Showtime!
Sometimes I lie in bed at night and wonder if a movie made for an adult audience will ever give the likes of The Godfather a run for its money at the box office (617,963,700 domestic in adjusted dollars). I don’t wonder for long. So infantilised is film culture since the late ’70s, and so dependent have studios become on comic book heroes and teen-franchises like Harry Potter and Twilight for voluminous ticket sales, that the days when delinquents went to the cinema to experience a part of the adult world, like a child taking an interest in the grown ups’ conversation around the dinner table, are long gone. Now the position is reversed; adults are forced to regress, and if they can’t, or won’t, the blockbuster experience can seem very empty indeed.
The Hunger Games arrives as the latest Generation Y obsession to make it to multiplexes, and at first sight mature eyes may widen a little. Here’s a character focused franchise, because a movie can’t just be a movie anymore, with a fine lead, Jennifer Lawrence, which forces our nymphs to confront some interesting themes; totalitarianism, propaganda, their own mortality; yet this film pulls its punches, content to be a glossy entertainment.
Suzanne Collins’ story has two satirical strings to its bow. It’s both a reality TV burlesque and thinly veiled critique of America’s war machine. In Panem, a sort of young adult Oceania, the state annually compels each district to serve up its teens for a televised hunt. Donald Sutherland, the state’s despotic president, explains the game’s raison d’être; it’s about giving hope to the downtrodden citizenry, he says – the children of coal miners and wheat pickers; just enough that they don’t question the status quo.
The show was devised as perpetual punishment for the proles’ last misguided attempt at destroying the Ancien Régime. It appeals to their base instincts, pits them against each other and distracts them from the injustices vested upon them from above. That, you say, is more intellectual meat that you’d find in your average teen franchise, and I’d be inclined to agree. The problem with Gary Ross’ opener is that its satire is toothless.

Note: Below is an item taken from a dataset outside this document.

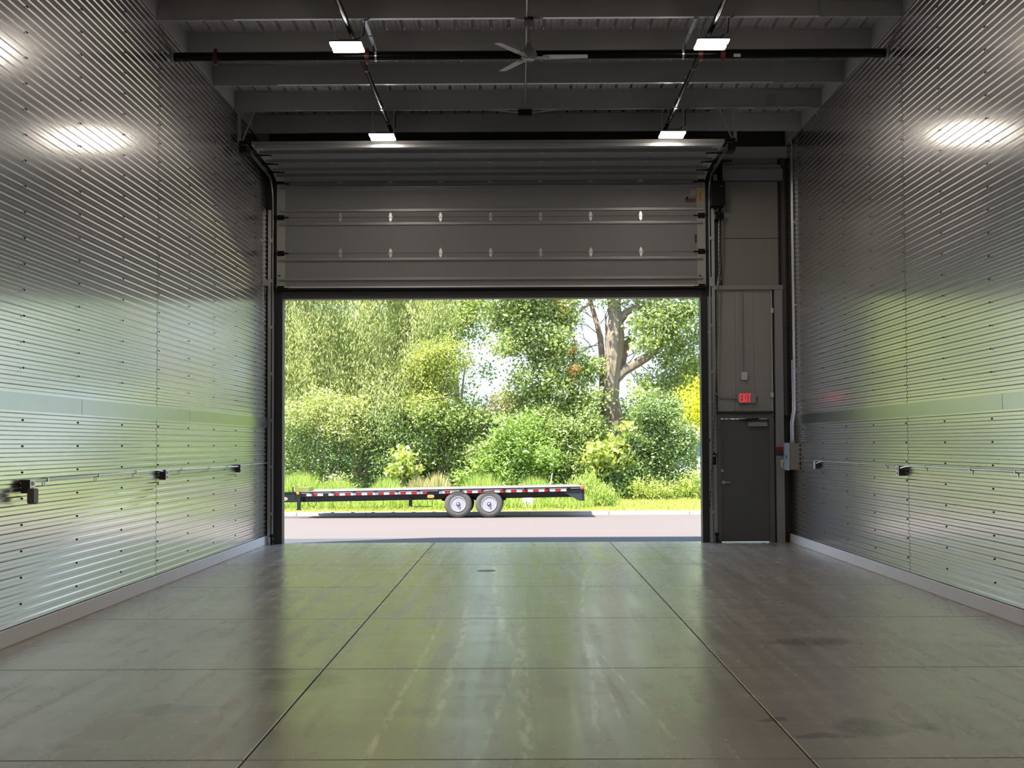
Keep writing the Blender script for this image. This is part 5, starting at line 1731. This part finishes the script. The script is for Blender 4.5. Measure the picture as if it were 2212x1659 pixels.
def wheel(cx, cy, s):
    """s = -1: outer face towards the camera"""
    cz = GT + WRd if s < 0 else -0.415 + WRd
    w = empty('wheel', (cx, cy, cz))
    w.parent = tr
    w.matrix_parent_inverse = tr.matrix_basis.inverted()
    e = s
    m = MB()
    m.lathe([(0.20, 0.10), (0.28, 0.118), (0.345, 0.115), (0.375, 0.095), (WRd, 0.06), (WRd, -0.06), (0.375, -0.095), (0.345, -0.115), (0.28, -0.118), (0.20, -0.10)], axis='y', c=(0, 0, 0), seg=40)
    o = m.build('tyre', RUBBER, None, True)
    o.parent = w
    m = MB()
    m.lathe([(0.215, e * 0.105), (0.222, e * 0.118), (0.205, e * 0.12), (0.195, e * 0.09), (0.165, e * 0.075), (0.15, e * 0.085), (0.075, e * 0.07), (0.07, e * 0.02)], axis='y', seg=36)
    o = m.build('rim', RIM, None, True)
    o.parent = w
    m = MB()
    for k in range(8):
        a_ = 2 * PI * k / 8 + 0.2
        m.lathe([(0.016, e * 0.07), (0.016, e * 0.0865)], axis='y', c=(0.122 * math.cos(a_) * 1.12, 0, 0.122 * math.sin(a_) * 1.12), seg=8)
    o = m.build('hand_holes', BLACK, None)
    o.parent = w
    m = MB()
    m.lathe([(0.055, e * 0.06), (0.055, e * 0.12), (0.045, e * 0.125)], axis='y', seg=18)
    o = m.build('hub', TBLACK, None, True)
    o.parent = w
    o = MB().lathe([(0.034, e * 0.12), (0.034, e * 0.145), (0.02, e * 0.152)], axis='y', seg=16).build('hub_cap', RIM, None, True)
    o.parent = w
    m = MB()
    for k in range(8):
        a_ = 2 * PI * k / 8
        m.lathe([(0.010, e * 0.06), (0.010, e * 0.098)], axis='y', c=(0.085 * math.cos(a_), 0, 0.085 * math.sin(a_)), seg=6)
    o = m.build('lug_nuts', RIM, None)
    o.parent = w


for px in (989.5, 1056.5):
    cx = at(px, 1093, TYN).x
    wheel(cx, TYN + 0.14, -1)
    wheel(cx, TYN + TW - 0.24, 1)
    MB().tube([(cx, TYN + 0.22, GT + WRd), (cx, TYN + TW - 0.3, GT + WRd - 0.02)], 0.05, 10).build('axle', TBLACK, tr, True)
x0, x1 = at(975, 1093, TYN).x - 0.3, at(1070, 1093, TYN).x + 0.3
for y0 in (TYN + 0.42, TYN + TW - 0.5):
    m = MB()
    m.tube([(x0, y0, 0.12), ((x0 + x1) / 2 - 0.4, y0, 0.02), ((x0 + x1) / 2, y0, 0.14), ((x0 + x1) / 2 + 0.4, y0, 0.02), (x1, y0, 0.13)], 0.03, 8)
    m.build('leaf_spring', TBLACK, tr)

However extreme the fictive format, reality TV may now be beyond the satirist’s reach. We balked at the sort of show depicted in Stephen King’s The Running Man, but whereas death as entertainment is still an exaggeration, it’s no longer the leap it was once was; not at a time when almost any indignity is transmitted, while the stuff that can’t be for legal reasons is freely available, unedited on the internet.
Meanwhile, the film’s anti-war credentials are undermined by its sanitised slaughter. It’s a film that waters down its strongest motifs; it’s bloodless, guileless. Ross films confrontations between tykes with obfuscating jerks and edits, a style employed in solving the problem of showing children brutalising children while maintaining a teen friendly rating. This robs these moments of shock, and by extension, meaning. One long shot of a boy breaking the neck of another, inaudibly to blunt its impact, is the closest Ross comes to discomforting us, and this in a story about unmediated violence.

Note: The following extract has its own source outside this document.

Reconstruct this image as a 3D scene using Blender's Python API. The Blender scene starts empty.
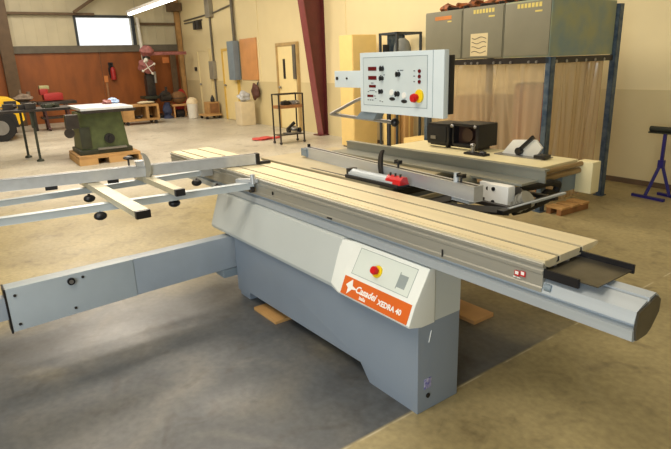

If that paternalism is a problem (and in this context, ridiculous), the distended running time is another. The Hunger Games is an unfocused affair; it sags in the middle, losing precious momentum; something no reality TV editor would have allowed. The game arena is a space bereft of tension, fear or provocation. It simply plays out. One imagines the theatres of war Collins took inspiration from were more foreboding.
Three further movies are planned. We must hope that the content matures with the target audience.